Kusawa Lake

Nakhų̄ MǟnRafting Across Lake – Kusawa Lake

Southern Tutchone

Kwädą̄y kwädǟn Nàkhų̄ Mǟn yū łu ka nä̀nadä̀l kwäch’e nà. Män ts’edätth’äna yū khų̄ yè nänàke tth’ay. Ùka kùye dazhän män Nàkhų̄ Mǟn kùye. Äyū shų kä̀nàch’į dän udzi du tthel kétsį. Mèn yè udzi kàjèl kwäch’e kwädāy ch’äw, gwänk’à natthe. Shä̀k’ā ughà kwädach’į kwäni äyet udzí tthēl.

English

There is a narrows in the lower (northern) section of the lake where people used to cross by raft, hence the name Nakhų̄ Mǟn.

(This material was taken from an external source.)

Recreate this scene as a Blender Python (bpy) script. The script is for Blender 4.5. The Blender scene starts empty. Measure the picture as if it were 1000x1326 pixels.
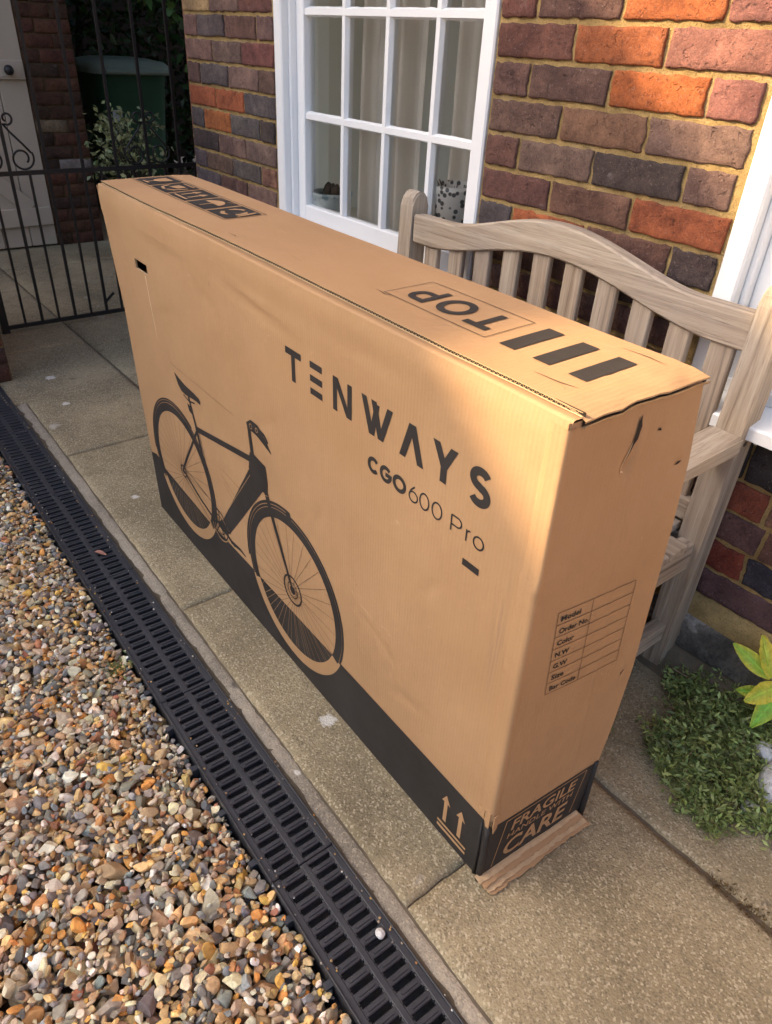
import bpy, bmesh, math, random
import numpy as np
from mathutils import Vector, Matrix, noise as mnoise

random.seed(7)
RNG = np.random.default_rng(11)
SC = bpy.context.scene
COL = SC.collection
PI = math.pi

# ------------------------------------------------------------------ camera, sky, sun, exposure
cam_data = bpy.data.cameras.new('camera')
cam_data.sensor_fit = 'AUTO'
cam_data.sensor_width = 36.0
cam_data.lens = 924.67 / 1326.0 * 36.0
cam_data.clip_start = 0.02
cam_data.clip_end = 400.0
cam = bpy.data.objects.new('camera', cam_data)
COL.objects.link(cam)


def cam_axes(yaw, pitch, roll):
    cy, sy, cp, sp = math.cos(yaw), math.sin(yaw), math.cos(pitch), math.sin(pitch)
    d = Vector((cy * cp, sy * cp, sp))
    r = Vector((sy, -cy, 0))
    u = r.cross(d)
    cr, sr = math.cos(roll), math.sin(roll)
    return cr * r + sr * u, -sr * r + cr * u, d


_r, _u, _d = cam_axes(math.radians(139.675), math.radians(-33.326), math.radians(3.347))
cam.matrix_world = Matrix(((_r.x, _u.x, -_d.x, 0.412), (_r.y, _u.y, -_d.y, -1.431),
                           (_r.z, _u.z, -_d.z, 1.256), (0, 0, 0, 1)))
SC.camera = cam

SUN = Vector((-0.60, -0.62, 0.515)).normalized()      # towards the sun
world = bpy.data.worlds.new('World')
SC.world = world
world.use_nodes = True
wn = world.node_tree
wn.nodes.clear()
sky = wn.nodes.new('ShaderNodeTexSky')
sky.sky_type = 'NISHITA'
sky.sun_disc = False
sky.sun_elevation = math.asin(SUN.z)
sky.sun_rotation = math.atan2(SUN.x, SUN.y)
sky.air_density = 0.85
sky.dust_density = 4.5
sky.ozone_density = 0.4
bg = wn.nodes.new('ShaderNodeBackground')
bg.inputs['Strength'].default_value = 0.15
wo = wn.nodes.new('ShaderNodeOutputWorld')
wn.links.new(sky.outputs[0], bg.inputs[0])
wn.links.new(bg.outputs[0], wo.inputs[0])

sun_data = bpy.data.lights.new('sun', 'SUN')
sun_data.energy = 3.2
sun_data.angle = math.radians(0.7)
sun_data.color = (1.0, 0.74, 0.44)
sun = bpy.data.objects.new('sun', sun_data)
COL.objects.link(sun)
sun.rotation_euler = SUN.to_track_quat('Z', 'Y').to_euler()
sun.location = SUN * 30

SC.view_settings.view_transform = 'Standard'
SC.view_settings.look = 'None'
SC.view_settings.exposure = 1.78
SC.view_settings.gamma = 1.0
SC.view_settings.use_curve_mapping = False
SC.render.resolution_x = 772
SC.render.resolution_y = 1024


# ------------------------------------------------------------------ helpers: materials
class NT:
    def __init__(self, name):
        self.m = bpy.data.materials.new(name)
        self.m.use_nodes = True
        self.t = self.m.node_tree
        self.t.nodes.clear()
        self.out = self.n('ShaderNodeOutputMaterial')
        self.b = self.n('ShaderNodeBsdfPrincipled')
        self.l(self.b.outputs[0], self.out.inputs[0])

    def n(self, kind, **kw):
        x = self.t.nodes.new(kind)
        for k, v in kw.items():
            setattr(x, k, v)
        return x

    def l(self, a, b):
        self.t.links.new(a, b)

    def set(self, node, key, val):
        if hasattr(val, 'is_linked') or hasattr(val, 'links'):
            self.l(val, node.inputs[key])
        else:
            node.inputs[key].default_value = val

    def coord(self, kind='Object', scale=(1, 1, 1)):
        tc = self.n('ShaderNodeTexCoord')
        mp = self.n('ShaderNodeMapping')
        mp.inputs['Scale'].default_value = scale
        self.l(tc.outputs[kind], mp.inputs['Vector'])
        return mp.outputs[0]

    def noise(self, vec, scale, detail=4, rough=0.55, dist=0.0):
        x = self.n('ShaderNodeTexNoise')
        self.l(vec, x.inputs['Vector'])
        x.inputs['Scale'].default_value = scale
        x.inputs['Detail'].default_value = detail
        x.inputs['Roughness'].default_value = rough
        x.inputs['Distortion'].default_value = dist
        return x.outputs['Fac']

    def voro(self, vec, scale, out='Distance', feature='F1'):
        x = self.n('ShaderNodeTexVoronoi', feature=feature)
        self.l(vec, x.inputs['Vector'])
        x.inputs['Scale'].default_value = scale
        return x.outputs[out]

    def ramp(self, fac, stops, interp='LINEAR'):
        x = self.n('ShaderNodeValToRGB')
        x.color_ramp.interpolation = interp
        e = x.color_ramp.elements
        while len(e) < len(stops):
            e.new(0.5)
        for i, (p, c) in enumerate(stops):
            e[i].position = p
            e[i].color = c if len(c) == 4 else (*c, 1)
        self.l(fac, x.inputs[0])
        return x.outputs[0]

    def mix(self, fac, a, b, mode='MIX'):
        x = self.n('ShaderNodeMix', data_type='RGBA', blend_type=mode)
        for idx, v in ((0, fac), (6, a), (7, b)):
            if hasattr(v, 'links'):
                self.l(v, x.inputs[idx])
            else:
                x.inputs[idx].default_value = v if idx == 0 or len(v) == 4 else (*v, 1)
        return x.outputs[2]

    def math(self, op, a, b=0.5, clamp=False):
        x = self.n('ShaderNodeMath', operation=op, use_clamp=clamp)
        for i, v in ((0, a), (1, b)):
            if hasattr(v, 'links'):
                self.l(v, x.inputs[i])
            else:
                x.inputs[i].default_value = v
        return x.outputs[0]

    def bump(self, h, strength=0.3, dist=0.01, prev=None):
        x = self.n('ShaderNodeBump')
        x.inputs['Strength'].default_value = strength
        x.inputs['Distance'].default_value = dist
        self.l(h, x.inputs['Height'])
        if prev is not None:
            self.l(prev, x.inputs['Normal'])
        return x.outputs[0]

    def fin(self, color=None, rough=0.7, normal=None, spec=0.4, metal=0.0):
        if color is not None:
            if hasattr(color, 'links'):
                self.l(color, self.b.inputs['Base Color'])
            else:
                self.b.inputs['Base Color'].default_value = (*color, 1)
        if hasattr(rough, 'links'):
            self.l(rough, self.b.inputs['Roughness'])
        else:
            self.b.inputs['Roughness'].default_value = rough
        self.b.inputs['Specular IOR Level'].default_value = spec
        self.b.inputs['Metallic'].default_value = metal
        if normal is not None:
            self.l(normal, self.b.inputs['Normal'])
        return self.m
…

There was a fish camp at the northern end of the lake. It is reported that remnants of caribou fences can still be found along the lake’s rugged shoreline. Mrs. Annie Ned recounted that:

Before Coast Indians, before guns, they had ranch for moose at Lake Arkell (Kusawa). They got corral there, set snares. Tehn everybody came there- lots of meat. lots of fish. They helped together.

Southern Tutchone tradition says that there was a great flood sometime after the creation of the world. The people tried to escape on rafts. Southern Tutchone Elders say that the remains of one of these rafts can be found on top of Dhäl Shäw, a mountain near the head of this lake.

The name Kusawa comes from Tlingit Kùsawu.ā ‘narrow lake’.

Did you know?

Kusawa Lake had provided a natural pathway for the Tlingit in their trade with the interior people for centuries. The first published record of it seems to be from the early 1880’s in a report on the travels of Arthur Krause of the Bremen Geographical Society who visited the lake in June, 1882. Earlier, in 1869, the Tlingit Chief Kohklux drew a ‘long skinny lake’ he called Koo=see=wagh that emptied into the Tahk-heena River on a map he and his wives sketched for George Davidson from California.

In the 1890’s, Jack Dalton used the existing trails to establish his pack trail from Dezadeash Lake, up Kusawa Lake to the Takhini river.

Kusawa Lake is now one of the most favoured recreational spots in the Southwest Yukon.